For his part, Granatstein never liked it. Writing in Who Killed Canadian History?, he argued that “Limited identities were almost openly anti-nationalist: it was not the nation that mattered, but ‘smaller, differentiated, provincial or regional societies’; not Canadians as a whole, but the components of the ethnic mosaic; not Canadians as a society, but Canadians in their social classes.”

Admittedly, Cook had an ambivalent relationship to “limited identities,” but not for the same reason as Granatstein. In his opinion, it wasn’t big enough to capture Canada’s complexity. Maybe “unlimited identities” would be better, he said in 1977. Or maybe, he said in 2000, it’s neither limited nor unlimited, but rather “multiple, relational, shifting, [and] contingent,” or intersectional, although he didn’t use that word.

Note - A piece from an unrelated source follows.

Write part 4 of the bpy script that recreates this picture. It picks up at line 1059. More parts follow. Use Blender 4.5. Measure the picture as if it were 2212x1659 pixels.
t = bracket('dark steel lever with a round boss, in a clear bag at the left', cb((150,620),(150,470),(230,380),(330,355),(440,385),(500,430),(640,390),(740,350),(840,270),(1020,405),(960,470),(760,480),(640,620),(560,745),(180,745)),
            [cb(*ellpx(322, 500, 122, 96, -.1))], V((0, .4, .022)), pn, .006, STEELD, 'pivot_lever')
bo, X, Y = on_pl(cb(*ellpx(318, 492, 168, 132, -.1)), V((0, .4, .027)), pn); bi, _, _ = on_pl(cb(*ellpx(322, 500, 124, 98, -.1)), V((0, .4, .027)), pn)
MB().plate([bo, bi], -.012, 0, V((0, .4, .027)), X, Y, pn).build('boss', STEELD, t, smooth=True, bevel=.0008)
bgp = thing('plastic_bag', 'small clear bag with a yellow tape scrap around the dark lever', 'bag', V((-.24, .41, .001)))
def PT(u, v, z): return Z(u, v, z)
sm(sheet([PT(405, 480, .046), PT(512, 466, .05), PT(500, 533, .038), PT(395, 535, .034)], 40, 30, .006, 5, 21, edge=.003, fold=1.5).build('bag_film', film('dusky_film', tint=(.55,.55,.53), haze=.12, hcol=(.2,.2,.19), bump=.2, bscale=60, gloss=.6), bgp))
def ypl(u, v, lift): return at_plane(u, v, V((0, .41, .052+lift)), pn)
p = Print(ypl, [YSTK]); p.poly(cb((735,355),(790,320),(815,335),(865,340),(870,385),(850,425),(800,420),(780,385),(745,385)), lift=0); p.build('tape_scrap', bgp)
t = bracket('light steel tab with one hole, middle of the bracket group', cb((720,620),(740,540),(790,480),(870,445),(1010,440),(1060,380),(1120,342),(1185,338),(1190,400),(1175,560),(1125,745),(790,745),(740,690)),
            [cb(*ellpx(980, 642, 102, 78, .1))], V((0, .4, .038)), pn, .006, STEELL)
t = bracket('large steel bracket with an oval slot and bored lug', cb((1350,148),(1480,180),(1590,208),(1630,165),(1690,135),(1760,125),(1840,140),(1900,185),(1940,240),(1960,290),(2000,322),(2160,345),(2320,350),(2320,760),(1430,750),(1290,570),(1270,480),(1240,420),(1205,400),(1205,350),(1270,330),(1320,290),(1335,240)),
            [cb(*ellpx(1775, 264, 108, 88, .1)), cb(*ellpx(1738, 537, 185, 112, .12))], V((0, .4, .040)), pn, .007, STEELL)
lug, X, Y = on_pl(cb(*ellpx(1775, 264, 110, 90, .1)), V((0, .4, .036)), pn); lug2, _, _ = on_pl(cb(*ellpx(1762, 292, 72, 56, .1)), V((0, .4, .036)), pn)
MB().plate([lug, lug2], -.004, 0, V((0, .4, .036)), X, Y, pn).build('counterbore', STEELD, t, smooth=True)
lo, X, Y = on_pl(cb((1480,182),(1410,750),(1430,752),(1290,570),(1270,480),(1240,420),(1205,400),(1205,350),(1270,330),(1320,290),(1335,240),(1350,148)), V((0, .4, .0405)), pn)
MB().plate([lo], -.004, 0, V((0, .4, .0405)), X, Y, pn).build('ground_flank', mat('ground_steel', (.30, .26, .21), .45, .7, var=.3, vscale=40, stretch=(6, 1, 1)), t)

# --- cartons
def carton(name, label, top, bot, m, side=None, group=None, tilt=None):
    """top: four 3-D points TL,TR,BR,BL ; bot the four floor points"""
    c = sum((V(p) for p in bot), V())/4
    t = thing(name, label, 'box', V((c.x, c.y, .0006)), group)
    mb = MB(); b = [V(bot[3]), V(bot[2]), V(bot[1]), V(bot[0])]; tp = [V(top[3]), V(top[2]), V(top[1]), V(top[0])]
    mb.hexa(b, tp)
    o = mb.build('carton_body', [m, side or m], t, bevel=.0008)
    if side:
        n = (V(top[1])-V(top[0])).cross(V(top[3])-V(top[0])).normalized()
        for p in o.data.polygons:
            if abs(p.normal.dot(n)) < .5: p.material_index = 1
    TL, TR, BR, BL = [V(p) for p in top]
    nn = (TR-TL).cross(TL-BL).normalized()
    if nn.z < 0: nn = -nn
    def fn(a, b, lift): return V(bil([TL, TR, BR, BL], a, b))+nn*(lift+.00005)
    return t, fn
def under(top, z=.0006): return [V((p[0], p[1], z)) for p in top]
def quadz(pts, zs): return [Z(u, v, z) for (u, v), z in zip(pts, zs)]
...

Still, that wasn’t quite right either.

In his 2009 Riley lecture, Cook took a final stab at identity, casting a wide and generous net that included an important nod to national identities. “Having been lucky once, let me try again: ‘multiple identities: national/limited/transnational.’ That conceptualization, I think, would help us better understand both the Canadian past and the world in which we live.”

If it lacks the pithiness of limited identities, it contains a lot of thinking, reading, and writing about Canada. It’s also optimistic and forward-looking and avoids the blame game inherent in trying to identify who, exactly, killed Canadian history when no one did.

On that note, and in my capacity as president of the Canadian Historical Association, I want to publicly invite Sean Speer and Rudyard Griffiths to our annual meeting in June in Montreal where they will see how Canadian history, and history in Canada, have been broadened, where they will meet scholars doing really cool things, from the social history of trans communities to the political biographies of prime ministers, where they will learn how the past is being communicated through tweeting, blogging, and podcasting, and where they can dip into any number of interesting monographs at the book display.

I’ll even pick up their conference fees.